Wednesday, November 19, 2014

Last Night at City Hall

The mayor's hearing on the budget lasted all of three minutes. The mayor opened the hearing, acknowledged that he had received written comments from Steve Dunn, and proclaimed that those wishing to comment "shall rise from their seat and state their name." No one rose from his or her seat to make a comment, and thus the hearing was promptly closed.

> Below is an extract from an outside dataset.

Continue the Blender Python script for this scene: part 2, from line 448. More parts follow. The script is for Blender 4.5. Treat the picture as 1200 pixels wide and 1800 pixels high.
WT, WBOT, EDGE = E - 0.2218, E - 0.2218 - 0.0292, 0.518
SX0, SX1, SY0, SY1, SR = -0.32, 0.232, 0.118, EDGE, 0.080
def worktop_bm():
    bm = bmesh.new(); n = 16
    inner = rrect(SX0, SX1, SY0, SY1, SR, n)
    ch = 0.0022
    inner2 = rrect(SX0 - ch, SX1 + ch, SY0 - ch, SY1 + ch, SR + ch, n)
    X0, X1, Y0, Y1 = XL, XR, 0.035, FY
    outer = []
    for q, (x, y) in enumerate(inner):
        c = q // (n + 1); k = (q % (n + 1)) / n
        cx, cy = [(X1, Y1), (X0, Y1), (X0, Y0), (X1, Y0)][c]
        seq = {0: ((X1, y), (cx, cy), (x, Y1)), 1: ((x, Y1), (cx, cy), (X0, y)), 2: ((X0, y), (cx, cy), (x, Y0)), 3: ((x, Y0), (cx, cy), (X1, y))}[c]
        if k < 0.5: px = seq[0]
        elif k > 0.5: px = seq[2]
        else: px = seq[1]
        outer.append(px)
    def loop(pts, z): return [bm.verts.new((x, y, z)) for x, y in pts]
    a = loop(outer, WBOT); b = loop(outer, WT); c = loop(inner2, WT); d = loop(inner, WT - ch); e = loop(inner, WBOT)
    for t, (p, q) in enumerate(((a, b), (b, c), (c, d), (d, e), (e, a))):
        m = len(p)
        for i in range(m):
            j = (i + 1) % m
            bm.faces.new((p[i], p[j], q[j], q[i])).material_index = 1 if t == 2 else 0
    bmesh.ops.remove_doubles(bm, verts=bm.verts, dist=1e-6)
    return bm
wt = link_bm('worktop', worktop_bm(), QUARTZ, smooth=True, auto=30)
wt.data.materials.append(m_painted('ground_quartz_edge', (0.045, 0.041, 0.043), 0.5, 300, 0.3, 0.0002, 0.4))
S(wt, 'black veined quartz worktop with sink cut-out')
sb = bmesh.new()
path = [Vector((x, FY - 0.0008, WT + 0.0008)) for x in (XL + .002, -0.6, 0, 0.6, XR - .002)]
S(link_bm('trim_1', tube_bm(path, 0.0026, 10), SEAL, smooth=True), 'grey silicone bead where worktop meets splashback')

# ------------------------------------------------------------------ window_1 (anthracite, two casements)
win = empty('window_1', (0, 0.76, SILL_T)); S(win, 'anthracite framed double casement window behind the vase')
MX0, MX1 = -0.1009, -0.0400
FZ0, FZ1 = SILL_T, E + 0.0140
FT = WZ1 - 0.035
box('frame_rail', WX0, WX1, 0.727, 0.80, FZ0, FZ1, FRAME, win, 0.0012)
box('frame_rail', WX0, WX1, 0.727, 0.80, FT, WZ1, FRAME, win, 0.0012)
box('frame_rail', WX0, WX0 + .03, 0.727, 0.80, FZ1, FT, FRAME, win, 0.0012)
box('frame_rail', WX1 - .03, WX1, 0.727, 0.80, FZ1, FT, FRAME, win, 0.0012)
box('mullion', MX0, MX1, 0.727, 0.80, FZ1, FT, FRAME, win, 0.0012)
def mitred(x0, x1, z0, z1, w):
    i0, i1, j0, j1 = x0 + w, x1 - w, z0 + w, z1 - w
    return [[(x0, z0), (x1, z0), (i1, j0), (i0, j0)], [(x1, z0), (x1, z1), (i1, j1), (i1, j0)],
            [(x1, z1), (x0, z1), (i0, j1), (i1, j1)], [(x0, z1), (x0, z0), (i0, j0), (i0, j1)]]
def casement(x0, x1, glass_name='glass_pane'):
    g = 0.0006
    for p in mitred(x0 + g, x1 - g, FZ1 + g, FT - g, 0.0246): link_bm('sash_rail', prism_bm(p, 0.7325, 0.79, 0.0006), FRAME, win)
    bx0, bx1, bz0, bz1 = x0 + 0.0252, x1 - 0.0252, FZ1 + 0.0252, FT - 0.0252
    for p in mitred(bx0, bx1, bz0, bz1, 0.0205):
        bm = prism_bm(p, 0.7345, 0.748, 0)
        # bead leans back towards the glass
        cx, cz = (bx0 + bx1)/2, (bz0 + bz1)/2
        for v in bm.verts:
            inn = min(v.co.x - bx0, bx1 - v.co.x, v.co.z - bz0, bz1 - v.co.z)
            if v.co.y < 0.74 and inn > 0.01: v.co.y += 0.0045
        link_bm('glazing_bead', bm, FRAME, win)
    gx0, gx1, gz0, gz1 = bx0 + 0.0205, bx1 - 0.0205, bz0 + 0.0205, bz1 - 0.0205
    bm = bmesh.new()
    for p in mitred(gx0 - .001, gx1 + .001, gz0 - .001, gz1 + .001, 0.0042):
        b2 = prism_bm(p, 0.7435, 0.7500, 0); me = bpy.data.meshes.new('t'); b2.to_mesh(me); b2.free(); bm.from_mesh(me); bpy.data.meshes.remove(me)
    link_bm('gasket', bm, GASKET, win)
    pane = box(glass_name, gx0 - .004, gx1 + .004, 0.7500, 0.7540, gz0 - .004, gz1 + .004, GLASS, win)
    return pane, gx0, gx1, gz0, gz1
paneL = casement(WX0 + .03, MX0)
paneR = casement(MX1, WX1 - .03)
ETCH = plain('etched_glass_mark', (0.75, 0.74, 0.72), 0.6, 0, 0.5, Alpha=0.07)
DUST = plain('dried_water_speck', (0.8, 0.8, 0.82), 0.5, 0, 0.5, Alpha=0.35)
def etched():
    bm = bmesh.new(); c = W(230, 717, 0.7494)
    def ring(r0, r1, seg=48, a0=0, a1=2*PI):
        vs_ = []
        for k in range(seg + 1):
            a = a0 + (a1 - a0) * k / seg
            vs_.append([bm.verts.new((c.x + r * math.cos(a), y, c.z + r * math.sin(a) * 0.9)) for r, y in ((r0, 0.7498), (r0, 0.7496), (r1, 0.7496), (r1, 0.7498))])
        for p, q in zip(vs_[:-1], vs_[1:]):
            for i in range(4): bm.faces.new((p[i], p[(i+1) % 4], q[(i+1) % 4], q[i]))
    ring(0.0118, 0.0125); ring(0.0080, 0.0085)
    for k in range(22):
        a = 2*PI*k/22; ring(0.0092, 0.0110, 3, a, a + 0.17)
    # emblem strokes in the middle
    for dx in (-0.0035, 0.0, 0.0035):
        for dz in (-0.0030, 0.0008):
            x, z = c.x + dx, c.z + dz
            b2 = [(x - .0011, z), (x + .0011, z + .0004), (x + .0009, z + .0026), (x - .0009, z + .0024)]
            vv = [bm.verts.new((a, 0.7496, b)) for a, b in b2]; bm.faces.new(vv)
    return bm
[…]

The most newsworthy part of all that transpired at City Hall last night came after the Council had run through the agenda of its regular November meeting. The room was filled to overflowing with people who had turned out to defend the Savoia. Incited by John Mason's report in the Register-Star about the Police Committee meeting on October 27, "Closing time for bars under scrutiny," and believing that the Council would be discussing the Savoia, a large contingent of Savoia patrons came out to speak of the importance of the bar to Hudson's African American community and to praise its proprietor, Barbara Walthour.

John Mason reports on the event in today's Register-Star: "Support for the Savoia brings out large crowd." Interestingly, the Register-Star seems to have had prior knowledge of the community's plans to attend the Council meeting. Register-Star photographer, David Lee was on hand to take pictures, and earlier in the day Register-Star reporter Arthur Cusano had interviewed Walthour.

What was interesting about the event was that it took so long to dispel the misconception that the Common Council was or even could entertain the idea of shutting the Savoia down. Finally, Alderman John Friedman (Third Ward) asked rhetorically and with some exasperation, "Could we stop this charade? We can't do anything."

The situation seemed to be clarified toward the end of the discussion, when a Savoia patron, who identified himself for Gossips only as Randall, alleged that "the police department is doing unfair reporting [about the Savoia] to the [New York State] Liquor Authority." He attested that the Savoia was "probably one of the strictest and most well-run establishments." To these comments, Council president Don Moore responded, "We either have to have faith in what the police tell us or not."